REQUEST ▸ Only the lines from the one holding "Continue the Blender" through the one holding "gable(b, 'nave', -W" are to be retyped, exactly as they appear, with both boundary lines included.

RECORD EXTRACTS ▸
# # # # #
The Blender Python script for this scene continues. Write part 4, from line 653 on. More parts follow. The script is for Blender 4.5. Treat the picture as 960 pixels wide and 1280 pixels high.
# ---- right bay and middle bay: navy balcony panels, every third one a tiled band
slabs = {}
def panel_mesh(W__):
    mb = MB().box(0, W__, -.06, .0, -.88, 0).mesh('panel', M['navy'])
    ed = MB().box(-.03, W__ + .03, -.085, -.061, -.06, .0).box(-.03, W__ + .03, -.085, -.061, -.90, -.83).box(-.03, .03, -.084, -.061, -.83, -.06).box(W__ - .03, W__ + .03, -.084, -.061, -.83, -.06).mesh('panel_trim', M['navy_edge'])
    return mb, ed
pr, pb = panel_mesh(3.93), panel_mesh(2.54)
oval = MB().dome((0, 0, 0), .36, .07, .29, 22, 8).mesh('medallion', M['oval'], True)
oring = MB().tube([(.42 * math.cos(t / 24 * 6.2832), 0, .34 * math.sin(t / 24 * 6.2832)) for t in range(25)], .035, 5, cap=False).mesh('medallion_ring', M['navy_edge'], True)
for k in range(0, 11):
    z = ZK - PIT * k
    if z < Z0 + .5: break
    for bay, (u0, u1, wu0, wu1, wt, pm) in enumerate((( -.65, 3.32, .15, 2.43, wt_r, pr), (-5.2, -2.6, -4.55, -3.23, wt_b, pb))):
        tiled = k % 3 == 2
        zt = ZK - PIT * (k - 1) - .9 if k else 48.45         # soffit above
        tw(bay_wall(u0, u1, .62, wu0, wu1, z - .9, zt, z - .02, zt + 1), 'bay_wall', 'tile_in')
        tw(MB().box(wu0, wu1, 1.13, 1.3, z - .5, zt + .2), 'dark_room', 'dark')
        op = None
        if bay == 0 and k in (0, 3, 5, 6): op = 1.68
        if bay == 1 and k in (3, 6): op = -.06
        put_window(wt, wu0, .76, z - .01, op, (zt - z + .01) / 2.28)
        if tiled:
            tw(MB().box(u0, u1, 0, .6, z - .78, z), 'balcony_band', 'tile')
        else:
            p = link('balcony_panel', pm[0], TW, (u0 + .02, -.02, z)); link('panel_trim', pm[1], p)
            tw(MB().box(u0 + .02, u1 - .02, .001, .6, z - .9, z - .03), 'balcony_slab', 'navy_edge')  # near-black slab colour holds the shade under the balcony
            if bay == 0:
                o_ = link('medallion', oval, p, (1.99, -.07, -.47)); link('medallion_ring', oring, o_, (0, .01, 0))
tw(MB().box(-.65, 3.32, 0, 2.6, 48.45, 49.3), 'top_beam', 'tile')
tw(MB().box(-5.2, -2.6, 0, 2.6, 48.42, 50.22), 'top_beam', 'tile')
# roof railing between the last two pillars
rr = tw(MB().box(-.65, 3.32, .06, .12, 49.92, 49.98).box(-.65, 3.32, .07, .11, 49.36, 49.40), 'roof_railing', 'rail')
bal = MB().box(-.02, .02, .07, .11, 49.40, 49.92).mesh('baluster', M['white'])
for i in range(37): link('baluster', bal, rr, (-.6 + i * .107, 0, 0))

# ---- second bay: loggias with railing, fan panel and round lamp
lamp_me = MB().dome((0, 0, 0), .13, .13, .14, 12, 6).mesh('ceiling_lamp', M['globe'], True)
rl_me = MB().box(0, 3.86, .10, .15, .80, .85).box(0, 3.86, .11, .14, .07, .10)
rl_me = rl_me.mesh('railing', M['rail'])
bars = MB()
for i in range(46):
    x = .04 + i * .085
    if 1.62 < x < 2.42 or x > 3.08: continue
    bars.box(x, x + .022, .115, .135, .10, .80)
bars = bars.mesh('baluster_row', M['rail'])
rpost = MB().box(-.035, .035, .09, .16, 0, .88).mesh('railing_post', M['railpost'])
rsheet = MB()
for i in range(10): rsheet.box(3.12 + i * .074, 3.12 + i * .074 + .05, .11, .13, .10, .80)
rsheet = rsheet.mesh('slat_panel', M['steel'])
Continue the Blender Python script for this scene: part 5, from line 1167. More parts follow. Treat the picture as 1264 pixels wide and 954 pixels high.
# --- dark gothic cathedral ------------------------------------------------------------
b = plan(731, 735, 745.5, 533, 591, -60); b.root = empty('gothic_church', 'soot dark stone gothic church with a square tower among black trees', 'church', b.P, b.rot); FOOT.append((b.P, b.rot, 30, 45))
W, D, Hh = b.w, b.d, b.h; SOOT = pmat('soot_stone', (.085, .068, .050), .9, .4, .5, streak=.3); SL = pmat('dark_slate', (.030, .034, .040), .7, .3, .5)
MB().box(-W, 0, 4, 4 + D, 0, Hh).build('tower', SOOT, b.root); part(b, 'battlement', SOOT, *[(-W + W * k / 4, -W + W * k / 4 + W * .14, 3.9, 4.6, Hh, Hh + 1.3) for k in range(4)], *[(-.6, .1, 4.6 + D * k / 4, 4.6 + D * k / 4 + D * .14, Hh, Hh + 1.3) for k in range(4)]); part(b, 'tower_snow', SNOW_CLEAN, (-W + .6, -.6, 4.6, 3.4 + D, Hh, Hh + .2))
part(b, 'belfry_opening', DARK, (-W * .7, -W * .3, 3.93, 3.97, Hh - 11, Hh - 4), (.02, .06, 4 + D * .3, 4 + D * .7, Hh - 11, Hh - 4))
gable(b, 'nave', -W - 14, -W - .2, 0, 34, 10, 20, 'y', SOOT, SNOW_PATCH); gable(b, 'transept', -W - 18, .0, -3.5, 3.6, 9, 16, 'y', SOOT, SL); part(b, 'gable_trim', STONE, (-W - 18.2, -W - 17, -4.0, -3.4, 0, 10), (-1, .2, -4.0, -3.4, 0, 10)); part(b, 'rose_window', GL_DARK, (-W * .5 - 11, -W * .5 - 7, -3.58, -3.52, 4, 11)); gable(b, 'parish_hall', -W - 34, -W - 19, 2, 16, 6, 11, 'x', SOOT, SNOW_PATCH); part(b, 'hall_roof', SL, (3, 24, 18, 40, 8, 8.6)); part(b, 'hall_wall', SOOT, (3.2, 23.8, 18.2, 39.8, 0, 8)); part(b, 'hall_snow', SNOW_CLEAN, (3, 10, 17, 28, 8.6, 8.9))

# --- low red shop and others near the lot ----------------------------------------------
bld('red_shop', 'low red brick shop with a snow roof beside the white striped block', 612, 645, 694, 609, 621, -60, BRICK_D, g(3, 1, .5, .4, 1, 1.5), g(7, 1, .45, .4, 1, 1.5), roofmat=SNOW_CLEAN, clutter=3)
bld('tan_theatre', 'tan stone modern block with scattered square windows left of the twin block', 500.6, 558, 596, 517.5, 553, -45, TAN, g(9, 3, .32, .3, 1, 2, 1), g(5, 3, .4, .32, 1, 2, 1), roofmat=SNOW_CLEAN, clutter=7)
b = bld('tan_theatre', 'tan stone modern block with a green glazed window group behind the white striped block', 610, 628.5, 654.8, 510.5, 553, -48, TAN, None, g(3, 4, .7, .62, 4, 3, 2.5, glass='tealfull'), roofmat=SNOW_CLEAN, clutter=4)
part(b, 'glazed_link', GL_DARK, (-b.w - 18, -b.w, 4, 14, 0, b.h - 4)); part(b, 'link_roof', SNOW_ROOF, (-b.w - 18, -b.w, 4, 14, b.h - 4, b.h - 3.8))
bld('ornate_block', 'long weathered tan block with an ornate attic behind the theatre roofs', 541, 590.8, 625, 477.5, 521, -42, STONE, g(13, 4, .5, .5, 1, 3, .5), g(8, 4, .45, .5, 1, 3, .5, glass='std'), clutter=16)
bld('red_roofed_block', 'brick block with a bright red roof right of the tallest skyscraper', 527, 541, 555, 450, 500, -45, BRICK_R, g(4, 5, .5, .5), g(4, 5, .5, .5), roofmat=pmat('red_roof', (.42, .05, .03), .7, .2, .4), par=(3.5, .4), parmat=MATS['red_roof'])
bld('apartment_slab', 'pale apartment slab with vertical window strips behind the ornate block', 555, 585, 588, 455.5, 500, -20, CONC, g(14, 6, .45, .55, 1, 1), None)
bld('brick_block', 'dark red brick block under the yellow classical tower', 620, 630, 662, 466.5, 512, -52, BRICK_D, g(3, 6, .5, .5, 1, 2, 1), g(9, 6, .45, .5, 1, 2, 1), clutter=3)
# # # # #
SOLUTION TO THIS PROBLEM ▸
Continue the Blender Python script for this scene: part 5, from line 1167. More parts follow. Treat the picture as 1264 pixels wide and 954 pixels high.
# --- dark gothic cathedral ------------------------------------------------------------
b = plan(731, 735, 745.5, 533, 591, -60); b.root = empty('gothic_church', 'soot dark stone gothic church with a square tower among black trees', 'church', b.P, b.rot); FOOT.append((b.P, b.rot, 30, 45))
W, D, Hh = b.w, b.d, b.h; SOOT = pmat('soot_stone', (.085, .068, .050), .9, .4, .5, streak=.3); SL = pmat('dark_slate', (.030, .034, .040), .7, .3, .5)
MB().box(-W, 0, 4, 4 + D, 0, Hh).build('tower', SOOT, b.root); part(b, 'battlement', SOOT, *[(-W + W * k / 4, -W + W * k / 4 + W * .14, 3.9, 4.6, Hh, Hh + 1.3) for k in range(4)], *[(-.6, .1, 4.6 + D * k / 4, 4.6 + D * k / 4 + D * .14, Hh, Hh + 1.3) for k in range(4)]); part(b, 'tower_snow', SNOW_CLEAN, (-W + .6, -.6, 4.6, 3.4 + D, Hh, Hh + .2))
part(b, 'belfry_opening', DARK, (-W * .7, -W * .3, 3.93, 3.97, Hh - 11, Hh - 4), (.02, .06, 4 + D * .3, 4 + D * .7, Hh - 11, Hh - 4))
gable(b, 'nave', -W - 14, -W - .2, 0, 34, 10, 20, 'y', SOOT, SNOW_PATCH); gable(b, 'transept', -W - 18, .0, -3.5, 3.6, 9, 16, 'y', SOOT, SL); part(b, 'gable_trim', STONE, (-W - 18.2, -W - 17, -4.0, -3.4, 0, 10), (-1, .2, -4.0, -3.4, 0, 10)); part(b, 'rose_window', GL_DARK, (-W * .5 - 11, -W * .5 - 7, -3.58, -3.52, 4, 11)); gable(b, 'parish_hall', -W - 34, -W - 19, 2, 16, 6, 11, 'x', SOOT, SNOW_PATCH); part(b, 'hall_roof', SL, (3, 24, 18, 40, 8, 8.6)); part(b, 'hall_wall', SOOT, (3.2, 23.8, 18.2, 39.8, 0, 8)); part(b, 'hall_snow', SNOW_CLEAN, (3, 10, 17, 28, 8.6, 8.9))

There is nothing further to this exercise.